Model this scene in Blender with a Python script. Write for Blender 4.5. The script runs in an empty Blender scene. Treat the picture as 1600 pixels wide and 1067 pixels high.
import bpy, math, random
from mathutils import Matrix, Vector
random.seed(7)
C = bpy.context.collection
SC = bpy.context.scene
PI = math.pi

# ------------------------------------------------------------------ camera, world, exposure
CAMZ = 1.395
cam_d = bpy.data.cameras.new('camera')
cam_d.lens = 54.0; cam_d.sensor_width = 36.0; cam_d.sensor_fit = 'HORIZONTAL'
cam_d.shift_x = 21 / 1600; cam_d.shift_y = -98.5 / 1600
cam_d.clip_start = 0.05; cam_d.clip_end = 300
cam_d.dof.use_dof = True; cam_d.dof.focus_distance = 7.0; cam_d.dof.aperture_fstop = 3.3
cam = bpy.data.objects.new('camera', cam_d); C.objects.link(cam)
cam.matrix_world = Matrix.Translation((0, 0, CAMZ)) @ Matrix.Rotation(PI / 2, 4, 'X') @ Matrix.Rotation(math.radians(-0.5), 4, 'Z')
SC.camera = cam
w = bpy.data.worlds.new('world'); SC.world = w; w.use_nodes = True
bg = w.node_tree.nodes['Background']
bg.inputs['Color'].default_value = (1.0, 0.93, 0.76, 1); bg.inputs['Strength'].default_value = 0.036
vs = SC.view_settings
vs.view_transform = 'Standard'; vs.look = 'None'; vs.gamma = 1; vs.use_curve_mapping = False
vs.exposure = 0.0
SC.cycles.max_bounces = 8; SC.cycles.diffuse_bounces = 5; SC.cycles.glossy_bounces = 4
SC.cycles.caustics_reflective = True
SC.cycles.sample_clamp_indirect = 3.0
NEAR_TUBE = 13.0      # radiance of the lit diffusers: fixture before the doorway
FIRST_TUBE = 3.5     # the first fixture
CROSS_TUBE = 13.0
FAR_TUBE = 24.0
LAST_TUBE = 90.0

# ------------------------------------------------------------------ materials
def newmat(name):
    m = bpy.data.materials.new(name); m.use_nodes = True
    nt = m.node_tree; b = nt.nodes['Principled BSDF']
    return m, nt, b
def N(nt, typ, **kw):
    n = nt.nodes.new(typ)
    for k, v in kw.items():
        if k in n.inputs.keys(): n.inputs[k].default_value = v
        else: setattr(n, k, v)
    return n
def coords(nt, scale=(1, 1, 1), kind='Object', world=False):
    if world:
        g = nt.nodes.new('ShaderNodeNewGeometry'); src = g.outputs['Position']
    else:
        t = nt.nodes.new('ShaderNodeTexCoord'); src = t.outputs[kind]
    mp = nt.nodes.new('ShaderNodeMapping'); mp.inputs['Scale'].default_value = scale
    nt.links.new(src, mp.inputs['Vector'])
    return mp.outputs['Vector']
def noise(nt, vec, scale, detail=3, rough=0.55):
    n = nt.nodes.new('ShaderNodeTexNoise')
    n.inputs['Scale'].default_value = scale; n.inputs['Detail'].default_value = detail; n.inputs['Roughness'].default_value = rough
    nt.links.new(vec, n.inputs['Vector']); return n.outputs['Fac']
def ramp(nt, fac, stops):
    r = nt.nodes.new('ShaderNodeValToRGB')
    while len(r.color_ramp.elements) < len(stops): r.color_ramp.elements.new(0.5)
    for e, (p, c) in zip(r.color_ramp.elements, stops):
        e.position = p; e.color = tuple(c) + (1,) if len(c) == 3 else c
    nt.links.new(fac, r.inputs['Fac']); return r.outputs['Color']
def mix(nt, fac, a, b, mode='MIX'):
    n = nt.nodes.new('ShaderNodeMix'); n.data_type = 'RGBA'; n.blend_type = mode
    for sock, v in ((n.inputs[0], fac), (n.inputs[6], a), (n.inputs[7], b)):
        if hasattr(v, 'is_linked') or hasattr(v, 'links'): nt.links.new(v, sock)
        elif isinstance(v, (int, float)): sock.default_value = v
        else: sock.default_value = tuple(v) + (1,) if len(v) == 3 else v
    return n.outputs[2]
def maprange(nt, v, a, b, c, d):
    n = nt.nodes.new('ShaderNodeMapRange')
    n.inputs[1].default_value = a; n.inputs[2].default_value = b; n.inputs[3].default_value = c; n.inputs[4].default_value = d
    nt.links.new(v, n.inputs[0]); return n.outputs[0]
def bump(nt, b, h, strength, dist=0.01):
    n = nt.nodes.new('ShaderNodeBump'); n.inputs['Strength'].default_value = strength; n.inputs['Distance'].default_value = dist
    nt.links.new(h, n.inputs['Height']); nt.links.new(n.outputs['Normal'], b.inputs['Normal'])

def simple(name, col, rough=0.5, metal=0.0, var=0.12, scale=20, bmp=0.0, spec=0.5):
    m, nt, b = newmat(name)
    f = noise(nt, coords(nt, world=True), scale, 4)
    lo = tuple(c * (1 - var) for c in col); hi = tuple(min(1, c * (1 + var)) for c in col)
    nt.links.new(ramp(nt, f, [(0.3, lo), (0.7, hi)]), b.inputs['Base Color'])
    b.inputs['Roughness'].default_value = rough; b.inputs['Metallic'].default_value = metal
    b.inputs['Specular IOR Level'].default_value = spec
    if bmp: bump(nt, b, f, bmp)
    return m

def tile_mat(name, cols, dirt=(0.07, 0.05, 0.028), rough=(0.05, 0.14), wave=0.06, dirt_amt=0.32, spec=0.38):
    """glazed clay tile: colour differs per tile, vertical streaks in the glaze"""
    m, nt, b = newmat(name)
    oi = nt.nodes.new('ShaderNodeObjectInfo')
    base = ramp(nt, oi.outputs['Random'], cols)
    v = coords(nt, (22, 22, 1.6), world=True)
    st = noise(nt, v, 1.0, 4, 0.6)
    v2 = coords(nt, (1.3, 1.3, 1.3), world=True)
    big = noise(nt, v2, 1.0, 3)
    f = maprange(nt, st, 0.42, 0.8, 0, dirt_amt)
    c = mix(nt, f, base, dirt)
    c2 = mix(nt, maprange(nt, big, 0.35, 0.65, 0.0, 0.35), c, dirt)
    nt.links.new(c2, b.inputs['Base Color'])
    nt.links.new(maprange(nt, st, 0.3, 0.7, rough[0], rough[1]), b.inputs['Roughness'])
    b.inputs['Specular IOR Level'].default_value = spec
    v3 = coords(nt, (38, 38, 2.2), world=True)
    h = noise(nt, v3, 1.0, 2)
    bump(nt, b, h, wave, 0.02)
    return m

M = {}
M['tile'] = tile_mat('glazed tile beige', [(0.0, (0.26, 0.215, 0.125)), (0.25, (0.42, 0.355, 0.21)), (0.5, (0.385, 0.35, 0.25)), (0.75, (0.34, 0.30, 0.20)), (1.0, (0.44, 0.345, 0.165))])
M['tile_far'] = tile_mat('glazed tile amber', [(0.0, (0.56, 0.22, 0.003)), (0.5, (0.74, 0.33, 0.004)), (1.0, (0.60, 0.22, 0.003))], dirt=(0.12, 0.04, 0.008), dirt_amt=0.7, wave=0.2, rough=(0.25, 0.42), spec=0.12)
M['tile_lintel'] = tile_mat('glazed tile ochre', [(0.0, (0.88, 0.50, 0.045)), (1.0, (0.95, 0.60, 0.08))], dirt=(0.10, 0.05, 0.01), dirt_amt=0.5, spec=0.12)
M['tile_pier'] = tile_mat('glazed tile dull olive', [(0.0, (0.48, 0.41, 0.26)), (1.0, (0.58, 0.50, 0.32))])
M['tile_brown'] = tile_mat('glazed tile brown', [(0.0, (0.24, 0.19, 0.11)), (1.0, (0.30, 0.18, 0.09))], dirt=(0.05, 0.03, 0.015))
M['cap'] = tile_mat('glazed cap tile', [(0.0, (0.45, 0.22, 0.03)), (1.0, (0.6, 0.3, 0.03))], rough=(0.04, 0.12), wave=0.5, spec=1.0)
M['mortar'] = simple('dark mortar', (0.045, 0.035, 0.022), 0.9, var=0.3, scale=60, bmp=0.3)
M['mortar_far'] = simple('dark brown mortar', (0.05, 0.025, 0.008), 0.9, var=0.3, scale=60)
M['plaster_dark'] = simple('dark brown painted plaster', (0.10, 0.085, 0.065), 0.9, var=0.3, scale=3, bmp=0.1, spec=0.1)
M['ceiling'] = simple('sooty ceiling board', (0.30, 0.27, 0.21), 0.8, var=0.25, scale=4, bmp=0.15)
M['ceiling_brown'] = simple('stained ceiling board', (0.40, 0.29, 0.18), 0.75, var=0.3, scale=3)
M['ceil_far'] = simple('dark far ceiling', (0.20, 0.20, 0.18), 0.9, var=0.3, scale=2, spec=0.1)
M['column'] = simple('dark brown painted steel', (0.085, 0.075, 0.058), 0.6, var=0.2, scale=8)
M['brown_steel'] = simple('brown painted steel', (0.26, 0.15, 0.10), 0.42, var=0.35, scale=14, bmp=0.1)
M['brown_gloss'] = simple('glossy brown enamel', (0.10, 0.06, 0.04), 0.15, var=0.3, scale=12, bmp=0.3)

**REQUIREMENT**
Starting with the line that contains "M['ceiling'] = simple('sooty", output every line through the end of the listing above, unchanged.

**EXERCISE SOLUTION**
M['ceiling'] = simple('sooty ceiling board', (0.30, 0.27, 0.21), 0.8, var=0.25, scale=4, bmp=0.15)
M['ceiling_brown'] = simple('stained ceiling board', (0.40, 0.29, 0.18), 0.75, var=0.3, scale=3)
M['ceil_far'] = simple('dark far ceiling', (0.20, 0.20, 0.18), 0.9, var=0.3, scale=2, spec=0.1)
M['column'] = simple('dark brown painted steel', (0.085, 0.075, 0.058), 0.6, var=0.2, scale=8)
M['brown_steel'] = simple('brown painted steel', (0.26, 0.15, 0.10), 0.42, var=0.35, scale=14, bmp=0.1)
M['brown_gloss'] = simple('glossy brown enamel', (0.10, 0.06, 0.04), 0.15, var=0.3, scale=12, bmp=0.3)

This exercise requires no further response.